Only if one subordinates a Kantian conception of the highest good could one be convinced that, if Americans can’t prosper, they’ll enjoy the agony of others.
How many dubious rationalizations have we had to endure? The attempts by Trump supporters to assign some logic to his tariff regime are now too numerous to count.
In the effort to contend that a worldwide trade war will produce salutary outcomes — an enterprise typically characterized by the rhetorical condescension of the deeply insecure — the president’s allies have assumed the role of used car salesman eager to say whatever it takes to get us into their jalopy. They said the tariffs would produce little pain because foreign countries wouldn’t retaliate (they did), the bond market would recalibrate in ways that help the country refinance its debt (it didn’t), and a little artificial privation is ultimately good for your soul and communitarian comity (it’s not).
On Tuesday, New York Post columnist and Fox Business contributor Charles Gasparino posited a new rationale that explains the thinking among the president’s loyalists. There appears to be an emerging willingness to acknowledge that Trump’s tariff regime will cause widespread financial hardship, but the pain will be felt exclusively by Trump’s enemies:
As a consequence of the deregulatory environment and as long as Congress extends the 2017 tax code package — the financial benefits from which consumers and producers alike will funnel into the Treasury, thereby muting the pro-growth effects of letting individuals and businesses invest their incomes and profits efficiently — no one will feel any long-term pain. No one, that is, save the people Trump and company don’t like.
According to Gasparino, the thinking inside Trump’s orbit to which he is privy has settled on the notion that the “negative wealth effect primarily targets non-MAGA affluent voters.” If this is the logic to which the administration is retreating, it is politically, economically, and morally deficient.

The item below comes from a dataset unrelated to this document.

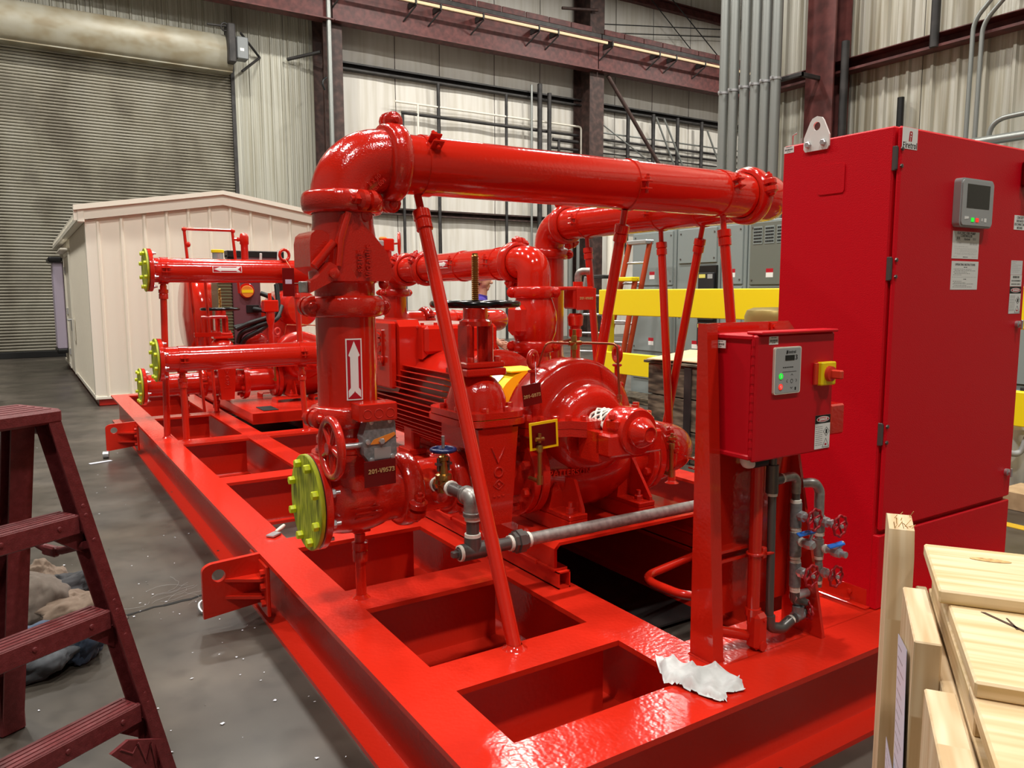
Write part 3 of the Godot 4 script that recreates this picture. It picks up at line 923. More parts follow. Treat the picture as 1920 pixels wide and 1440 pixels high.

Trump isn’t the president of MAGA alone. If he were, he would be making policy for the benefit of only about half of the Republican Party. So much post-election analysis forecasting the rise of a youngish MAGA movement was predicated on that cohort’s expectation that Trump’s economic prescriptions (rather, the generic Republicanism that characterized his first term) was better for them in the long run than progressivism. Trump is aggressively disabusing them of that notion.
That’s only part of the reason why this logic is politically stupid. It’s also politically stupid because it’s economically stupid. Waging MAGA-style “class war” against the affluent is an assault on the engines of growth. The market meltdown is a leading indicator of how investors think producers will respond to a landscape in which economic activity is artificially throttled while the rapacious state gobbles up incomes and profits. The firms that would help establish the rising MAGA generation will put off risky capital investments and hiring programs in this uncertain environment. That’s going to hurt many more Americans than the minority who identify as MAGA.
That’s why this logic is ethically grotesque. No president emerges from an electoral contest possessed of a mandate to mete out pain to his fellow Americans. If the movement around the president has become so blinded by their hatred for their domestic political opponents that they think Americans will relish the suffering of their neighbors, they’ve lost the plot.
Many aspects of life are more important than politics. Only if you’ve subordinated a coherent moral theory that prioritizes a Kantian conception of the highest good could you convince yourself that, if Americans can’t themselves prosper, they’ll take solace in the agony of others. It’s hard to know where such a blinkered outlook comes from, but the “For You” tab is a good place to start looking.
Gasparino’s sources are probably telling him the truth, insofar as it’s a truth they’re willing to attach themselves to at the moment. What it lacks in coherence, it makes up for by at least being a cogent thought. That holds inestimable value in an environment in which cogency is in short supply. But it’s not convincing. The reason why Trump seems committed to imposing a lost decade on the planet is that he thinks trade deficits amount to a “profit and loss statement,” and the U.S. loses when it pays money for goods that it wants from countries that are too poor to purchase high-end American-made goods in precisely equal quantities. He says it all the time to anyone willing to listen.
That is defective logic, but Trump doesn’t want to hear it. So, his allies believe they are compelled to freelance a rapidly evolving series of explanations for his conduct. The latest on which they’ve settled is that, yes, this program will hurt, but it will hurt all the right people. Among the many uncharitable assumptions in this message, it rests on the belief that Trump supporters are hideous ghouls. This may be a recipe for a generational political alignment, but it’s not going to be the one that the MAGA movement wants.